You will need a licence for each individual film that you screen. Which kind of licence you need will depend on how much and when you intend to charge people to attend, and how you plan to advertise your screening. 

The Cinema For All guide 'Starting a Community Cinema' has a useful section on licences, which you can download here

There are a number of different organisations that can supply you with film licences. Most of the time, this runs smoothly - but there may be occasional bumps in the road, as Hannah MacSween discovered when she and fellow volunteers set up 'Muir Movies' - read about their licensing experience here.  

As well as a film licence, you may need other licences in place depending on your venue (see below).

Cinema Licence (Scotland-based groups only)

If you are based in Scotland and screen more than six films per calendar year in the same venue, you will also require a Cinema Licence, obtainable from your local council. However, if you are a not-for-profit group this does not apply to you, and you can request a 'Cinema Licence exemption' from the Scottish Government.

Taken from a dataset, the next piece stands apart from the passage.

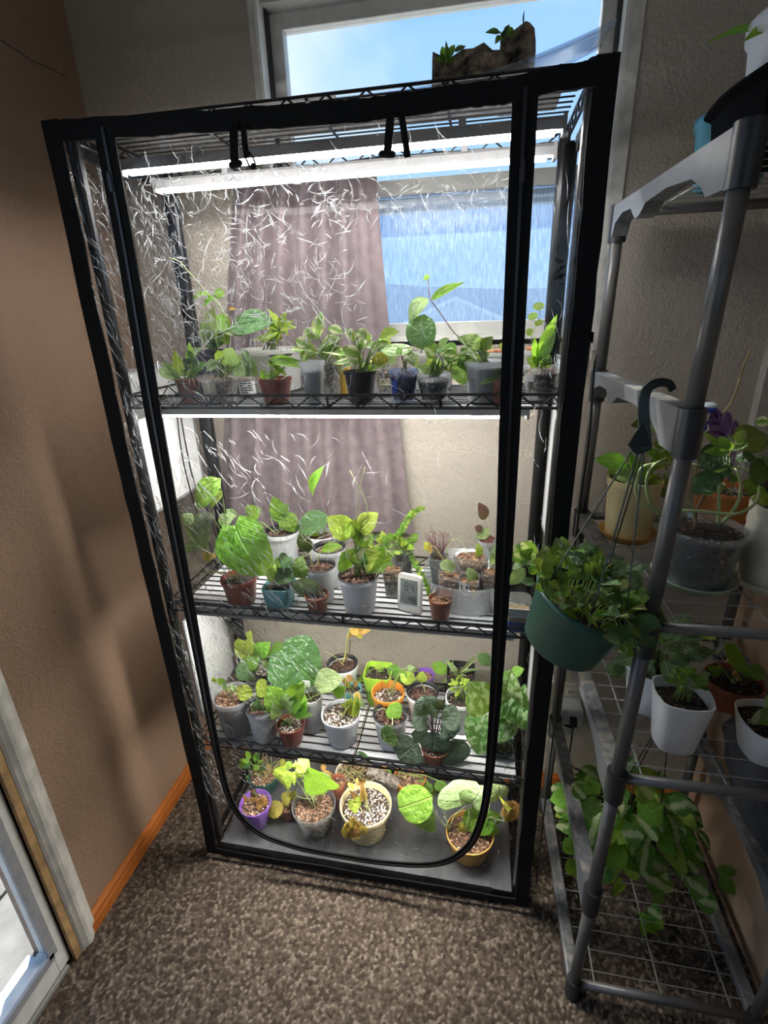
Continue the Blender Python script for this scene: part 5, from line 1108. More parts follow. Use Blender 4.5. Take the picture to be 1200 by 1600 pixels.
BX = thing('gravel_jar', 'clear box of gravel with blue base and paper label, right of the zip band', 'jar', (cc.x, 0.055, z3)); R_ = 0.030
mb = MB(); mb.lathe([(R_, 0.001), (R_, 0.022)], (cc.x, 0.055, z3), 24, 0.6); mb.build('blue_base', plain('blue_gravel', (0.012, 0.07, 0.42), 0.5, var=0.4, vscale=300), BX)
mb = MB(); mb.lathe([(R_*0.98, 0.022), (R_*0.98, 0.034)], (cc.x, 0.055, z3), 24, 0.6); mb.build('gravel', plain('tan_gravel', (0.42, 0.30, 0.15), 0.8, var=0.5, vscale=400), BX)
mb = MB(); mb.lathe([(R_*1.05, 0.0), (R_*1.05, 0.06), (R_*1.0, 0.066), (R_*0.9, 0.066)], (cc.x, 0.055, z3), 24, 0.6); mb.build('case', POTM['clear'], BX)
mb = MB(); mb.box((cc.x-0.026, 0.055-R_*1.03, z3+0.036), (cc.x+0.02, 0.055-R_*1.0-0.0022, z3+0.058)); lb = mb.build('label', M_paper, BX)
mb = MB()
for k in range(3): mb.box((cc.x-0.022, 0.055-R_*1.03-0.0015, z3+0.041+0.005*k), (cc.x+rnd.uniform(-0.005, 0.014), 0.055-R_*1.03-0.0006, z3+0.0418+0.005*k))
mb.build('print', M_ink, lb)
# ================================================================ LOWEST WIRE SHELF
Ee = Tr(300, 960, 4.0); Ff = Tr(550, 960, 4.0); z4 = ZS[4]
p = pot('large frosted cup of bark mix behind the left zip band, lowest wire shelf', z4, (250, 500), 235, 775, kind='frost', soil='bark', T=Ee, depth_fill=0.93)
leaves(p, [(200, 430, 160, 400, 36, 'bright'), (230, 470, 180, 420, 30), (150, 420, 130, 390, 26, 'lime'), (280, 480, 240, 430, 26)], 'pale')
p = pot('black pot of leafy greens at the back left of the lowest wire shelf', z4, (480, 320), 200, Y=0.235, kind='black', soil='perlite', T=Ee)
leaves(p, [(342, 262, 350, 98, 118, 'lime'), (402, 242, 484, 180, 86, 'bright'), (422, 272, 300, 335, 80), (442, 222, 442, 282, 66, 'bright'), (300, 290, 412, 412, 118, 'speck'), (492, 232, 590, 200, 76, 'green'), (380, 250, 400, 190, 60, 'green'), (470, 260, 490, 210, 60, 'bright'), (490, 250, 618, 405, 70, 'bright')], 'bright')
p = pot('pale pot with one huge dark green leaf in the back row', z4, (560, 430), 140, Y=0.148, kind='white', soil='soil', T=Ee)
leaves(p, [(560, 225, 790, 440, 290, 'dark', 'heart', -0.1)], 'dark', stems=False); vine(p, [(560, 430), (540, 330), (575, 240)], 0.0022, 'g')
p = pot('white pot of clay pebbles with lime leaves, front left on the lowest wire shelf', z4, (425, 580), 195, 822, kind='white', soil='leca', inner='black', T=Ee)
leaves(p, [(382, 502, 258, 460, 78), (402, 502, 474, 408, 96), (412, 532, 422, 652, 70, 'marble')], 'lime')
p = pot('white pot of soil behind the small red-brown pot', z4, (735, 500), 160, 748, kind='white', soil='soil', T=Ee)
leaves(p, [(765, 425, 945, 400, 120, 'pale'), (880, 492, 962, 458, 66, 'bright'), (700, 470, 690, 400, 40)], 'pale'); 
o = ptY(*Ee(710, 425), p.y); mb = MB(); mb.box((o.x-0.012, o.y-0.001, o.z-0.014), (o.x+0.012, o.y+0.0005, o.z+0.006)); mb.build('plant_tag', M_paper, p.t)
p = pot('small red-brown pot of upright green leaves at the front left edge', z4, (605, 700), 175, 858, kind='red', soil='perlite', T=Ee)
leaves(p, [(575, 595, 468, 445, 130), (622, 525, 694, 432, 90, 'bright'), (632, 635, 718, 535, 100), (602, 605, 622, 478, 90, 'pale'), (522, 642, 510, 558, 56, 'pale'), (562, 662, 652, 732, 66, 'vari'), (620, 600, 690, 500, 70, 'green')], 'bright')
p = pot('white nursery pot of perlite mix with a wilting yellow plant', z4, (930, 615), 245, 845, kind='white', soil='perlite', T=Ee, depth_fill=0.92)
leaves(p, [(1002, 605, 968, 520, 40, 'lime'), (1012, 642, 1032, 500, 40), (1000, 560, 1060, 545, 30), (962, 395, 978, 470, 44, 'dry'), (1000, 640, 990, 560, 34, 'yellow'), (1040, 510, 1080, 590, 30, 'pale'), (1010, 500, 1060, 520, 40, 'orange')], 'lime', stem='y')
vine(p, [(985, 620), (1000, 560), (985, 470), (965, 400)], 0.0013, 'y')
p = pot('white pebble pot with a tall dried yellow stalk at the back', z4, (940, 305), 195, Y=0.255, kind='white', soil='leca', inner='black', T=Ee)
leaves(p, [(1010, 95, 1120, 95, 52, 'orange'), (1030, 105, 1060, 155, 36, 'yellow'), (990, 90, 1050, 125, 40, 'orange'), (1000, 100, 975, 150, 30, 'dry')], 'orange', stems=False); vine(p, [(945, 300), (965, 220), (970, 150), (985, 95), (1010, 75)], 0.0028, 'y'); vine(p, [(960, 300), (985, 230), (990, 160)], 0.002, 'b'); vine(p, [(950, 320), (900, 270), (820, 225)], 0.0012, 'y'); vine(p, [(970, 300), (960, 260), (930, 250)], 0.002, 'b')
p = pot('teal-rimmed small pot tucked between the white pots', z4, (1000, 455), 120, Y=0.20, kind='teal', T=Ee, lip=False)
leaves(p, [(1010, 450, 1040, 420, 30, 'dry'), (990, 450, 960, 430, 30)], 'bright')
p = pot('lime green square pot of seedlings in the back row', z4, (165, 350), 215, Y=0.25, kind='lime', sq=0.9, lip=False, soil='soil', T=Ff)
leaves(p, [(112, 375, 122, 605, 50, 'green', 'lance', -0.3), (232, 322, 292, 384, 66, 'green'), (190, 330, 130, 320, 26, 'lime'), (200, 345, 150, 350, 20)], 'bright', stems=False)
vine(p, [(155, 345), (160, 410), (185, 500)], 0.001, 'b', dY=[0, -0.03, -0.06]); vine(p, [(240, 335), (240, 400), (220, 460)], 0.001, 'b', dY=[0, -0.03, -0.06]); vine(p, [(170, 350), (130, 340), (112, 380)], 0.0012, 'g')
p = pot('bright orange pot of perlite mix behind a pebble pot', z4, (225, 480), 208, Y=0.17, kind='orange', soil='perlite', T=Ff, depth_fill=0.8)
leaves(p, [(320, 342, 290, 432, 76, 'green'), (300, 372, 412, 422, 66, 'lime'), (340, 335, 390, 330, 30, 'pale')], 'green'); vine(p, [(190, 500), (185, 430), (160, 330)], 0.0011, 'b')
p = pot('white pebble pot with a leaf hanging over its front, centre of the shelf', z4, (240, 620), 220, 858, kind='white', soil='leca', inner='black', T=Ff)
leaves(p, [(232, 565, 305, 650, 92, 'bright'), (250, 590, 230, 640, 60, 'bright')], 'bright'); leaves(p, [(215, 690, 262, 835, 86, 'marble', 'ovate', 0)], 'marble', stems=False, Y=p.y-p.R-0.006); vine(p, [(250, 620), (252, 690), (230, 700)], 0.0012, 'w', dY=[0, -p.R, -p.R-0.005]); vine(p, [(130, 632), (150, 600), (190, 590), (230, 600)], 0.0012, 'g')
p = pot('dark-rimmed pebble pot behind the silver-green violet', z4, (442, 480), 205, Y=0.185, kind='white', soil='leca', inner='black', T=Ff)
leaves(p, [(432, 425, 440, 355, 56, 'lime')], 'lime', stem='w')
p = pot('purple pot of soil at the back of the lowest wire shelf', z4, (450, 372), 130, Y=0.275, kind='purple', soil='bark', T=Ff)
leaves(p, [(400, 360, 340, 330, 26), (410, 360, 380, 325, 22)], 'pale')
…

So, if you're getting close to six screenings, click here to download a template letter, created by Grow Your Own Cinema, requesting a Cinema Licence exemption. You only need to apply for this licence once.

PRS Licence for music

It's likely that music will form a part of your screening, so you'll need to ensure a PRS licence is in place. Most venues already have this, so check with the people who run the space you're using.

To find out more about PRS licensing, download the Voluntary Arts briefing, 'Using Copyright Music' here.

Occasional alcohol licence

One way to help generate income to cover your costs, is to run a bar (or bring in somebody else to do it for you, and take a percentage of the profit). To do this, you'll need to have an 'Occasional alcohol licence' in place, which you buy from your local council in advance. Here's what Keith Taylor of Fife-based community cinema, Letham Lights had to say:

"We have applied for occasional alcohol licenses before each of our screenings. In our local area, these cost £10 per application to the council, and you are allowed up to 12 occasional licences per year (these can stretch for as long as four days at a time though, allowing for a weekend film festival for example). Each licence application is sent to the council at least six weeks in advance. As well as beer and wine, we offer teas, coffees, home baking and snacks.

We have found that people will eat and drink a bit more if you build some additional time into your schedule - such as before you start the film, after a short film or even during an intermission. This can be a good source of revenue for us, and just as importantly it helps our audience to feel well looked after and to chat to each other, which is what we are all about."